→ **Supplied information**:
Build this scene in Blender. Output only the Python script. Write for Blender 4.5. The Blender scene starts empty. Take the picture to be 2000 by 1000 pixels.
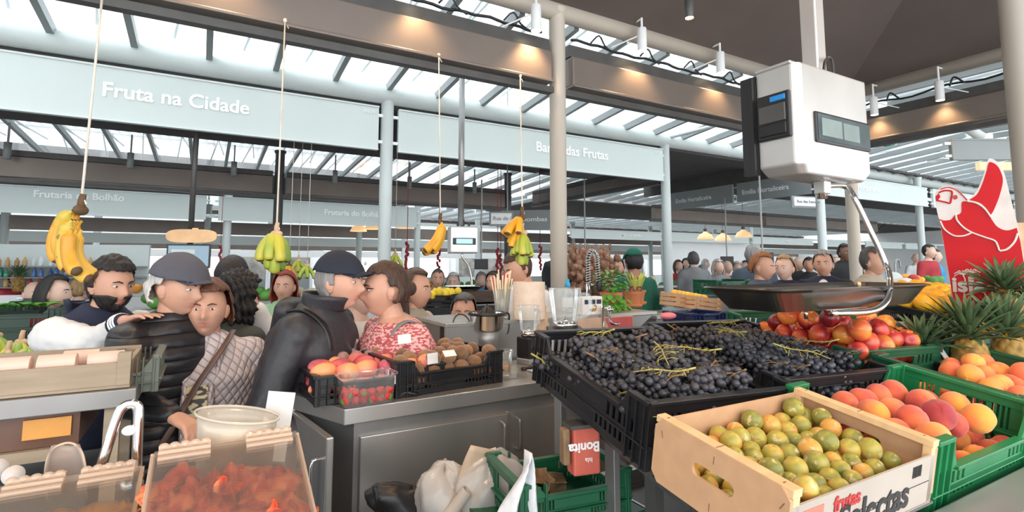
import bpy, bmesh, math, random
from mathutils import Vector, Matrix, Euler
from math import sin, cos, pi, radians, atan, tan, sqrt, exp, floor
random.seed(7)
SC = bpy.context.scene
COL = SC.collection
# ---------------------------------------------------------------- camera
EYE = 1.5
FPX, CX, CY = 1033.0, 1000.0, 420.0
PIT = atan(.094); AZ = radians(30)
V = Vector
F0 = V((sin(AZ), cos(AZ), 0)); RT = V((cos(AZ), -sin(AZ), 0)); ZZ = V((0, 0, 1))
FW = F0*cos(PIT)+ZZ*sin(PIT); UP = -F0*sin(PIT)+ZZ*cos(PIT)
EYEP = V((0, 0, EYE))
cam = bpy.data.cameras.new('camera'); cam_o = bpy.data.objects.new('camera', cam); COL.objects.link(cam_o)
cam_o.location = EYEP
cam_o.rotation_euler = (pi/2+PIT, 0, -AZ)
cam.sensor_width = 36; cam.lens = FPX/2000*36
cam.shift_y = -(500-CY)/2000
cam.clip_start = .03; cam.clip_end = 300
SC.camera = cam_o
# ---------------------------------------------------------------- light
SC.view_settings.view_transform = 'Standard'; SC.view_settings.look = 'None'
SC.view_settings.gamma = 1; SC.view_settings.use_curve_mapping = False
SC.view_settings.exposure = 0.5
W = bpy.data.worlds.new('overcast_sky'); SC.world = W; W.use_nodes = True
wn = W.node_tree.nodes; wl = W.node_tree.links
bg = wn['Background']; bg.inputs[1].default_value = 2.6
tc = wn.new('ShaderNodeTexCoord'); nz = wn.new('ShaderNodeTexNoise'); nz.inputs['Scale'].default_value = 2.5
rp = wn.new('ShaderNodeValToRGB'); rp.color_ramp.elements[0].color = (.93, .965, 1, 1); rp.color_ramp.elements[1].color = (1, 1, 1, 1)
wl.new(tc.outputs['Generated'], nz.inputs['Vector']); wl.new(nz.outputs['Fac'], rp.inputs[0]); wl.new(rp.outputs[0], bg.inputs[0])
sun = bpy.data.lights.new('added_soft_sun', 'SUN'); sun.energy = .8; sun.angle = radians(25); sun.color = (1, .98, .95)  # weak soft sun added for extra light; the sky itself is overcast, sunless
sun_o = bpy.data.objects.new('added_soft_sun', sun); COL.objects.link(sun_o); sun_o.rotation_euler = (radians(28), 0, radians(200))

def at(u, v, d):
    "point seen at photo pixel (u, v), d metres ahead"
    r = FW+RT*((u-CX)/FPX)-UP*((v-CY)/FPX)
    return EYEP+r*(d/r.dot(F0))
def on_z(u, v, z):
    r = FW+RT*((u-CX)/FPX)-UP*((v-CY)/FPX); return EYEP+r*((z-EYE)/r.z)
def on_y(u, v, y):
    r = FW+RT*((u-CX)/FPX)-UP*((v-CY)/FPX); return EYEP+r*(y/r.y)
def on_x(u, v, x):
    r = FW+RT*((u-CX)/FPX)-UP*((v-CY)/FPX); return EYEP+r*(x/r.x)
def on_plane(u, v, P, n):
    r = FW+RT*((u-CX)/FPX)-UP*((v-CY)/FPX); return EYEP+r*((P-EYEP).dot(n)/r.dot(n))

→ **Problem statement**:
Repeat the material exactly as it reads, without any of its pictures.

→ **Expected answer**:
Build this scene in Blender. Output only the Python script. Write for Blender 4.5. The Blender scene starts empty. Take the picture to be 2000 by 1000 pixels.
import bpy, bmesh, math, random
from mathutils import Vector, Matrix, Euler
from math import sin, cos, pi, radians, atan, tan, sqrt, exp, floor
random.seed(7)
SC = bpy.context.scene
COL = SC.collection
# ---------------------------------------------------------------- camera
EYE = 1.5
FPX, CX, CY = 1033.0, 1000.0, 420.0
PIT = atan(.094); AZ = radians(30)
V = Vector
F0 = V((sin(AZ), cos(AZ), 0)); RT = V((cos(AZ), -sin(AZ), 0)); ZZ = V((0, 0, 1))
FW = F0*cos(PIT)+ZZ*sin(PIT); UP = -F0*sin(PIT)+ZZ*cos(PIT)
EYEP = V((0, 0, EYE))
cam = bpy.data.cameras.new('camera'); cam_o = bpy.data.objects.new('camera', cam); COL.objects.link(cam_o)
cam_o.location = EYEP
cam_o.rotation_euler = (pi/2+PIT, 0, -AZ)
cam.sensor_width = 36; cam.lens = FPX/2000*36
cam.shift_y = -(500-CY)/2000
cam.clip_start = .03; cam.clip_end = 300
SC.camera = cam_o
# ---------------------------------------------------------------- light
SC.view_settings.view_transform = 'Standard'; SC.view_settings.look = 'None'
SC.view_settings.gamma = 1; SC.view_settings.use_curve_mapping = False
SC.view_settings.exposure = 0.5
W = bpy.data.worlds.new('overcast_sky'); SC.world = W; W.use_nodes = True
wn = W.node_tree.nodes; wl = W.node_tree.links
bg = wn['Background']; bg.inputs[1].default_value = 2.6
tc = wn.new('ShaderNodeTexCoord'); nz = wn.new('ShaderNodeTexNoise'); nz.inputs['Scale'].default_value = 2.5
rp = wn.new('ShaderNodeValToRGB'); rp.color_ramp.elements[0].color = (.93, .965, 1, 1); rp.color_ramp.elements[1].color = (1, 1, 1, 1)
wl.new(tc.outputs['Generated'], nz.inputs['Vector']); wl.new(nz.outputs['Fac'], rp.inputs[0]); wl.new(rp.outputs[0], bg.inputs[0])
sun = bpy.data.lights.new('added_soft_sun', 'SUN'); sun.energy = .8; sun.angle = radians(25); sun.color = (1, .98, .95)  # weak soft sun added for extra light; the sky itself is overcast, sunless
sun_o = bpy.data.objects.new('added_soft_sun', sun); COL.objects.link(sun_o); sun_o.rotation_euler = (radians(28), 0, radians(200))

def at(u, v, d):
    "point seen at photo pixel (u, v), d metres ahead"
    r = FW+RT*((u-CX)/FPX)-UP*((v-CY)/FPX)
    return EYEP+r*(d/r.dot(F0))
def on_z(u, v, z):
    r = FW+RT*((u-CX)/FPX)-UP*((v-CY)/FPX); return EYEP+r*((z-EYE)/r.z)
def on_y(u, v, y):
    r = FW+RT*((u-CX)/FPX)-UP*((v-CY)/FPX); return EYEP+r*(y/r.y)
def on_x(u, v, x):
    r = FW+RT*((u-CX)/FPX)-UP*((v-CY)/FPX); return EYEP+r*(x/r.x)
def on_plane(u, v, P, n):
    r = FW+RT*((u-CX)/FPX)-UP*((v-CY)/FPX); return EYEP+r*((P-EYEP).dot(n)/r.dot(n))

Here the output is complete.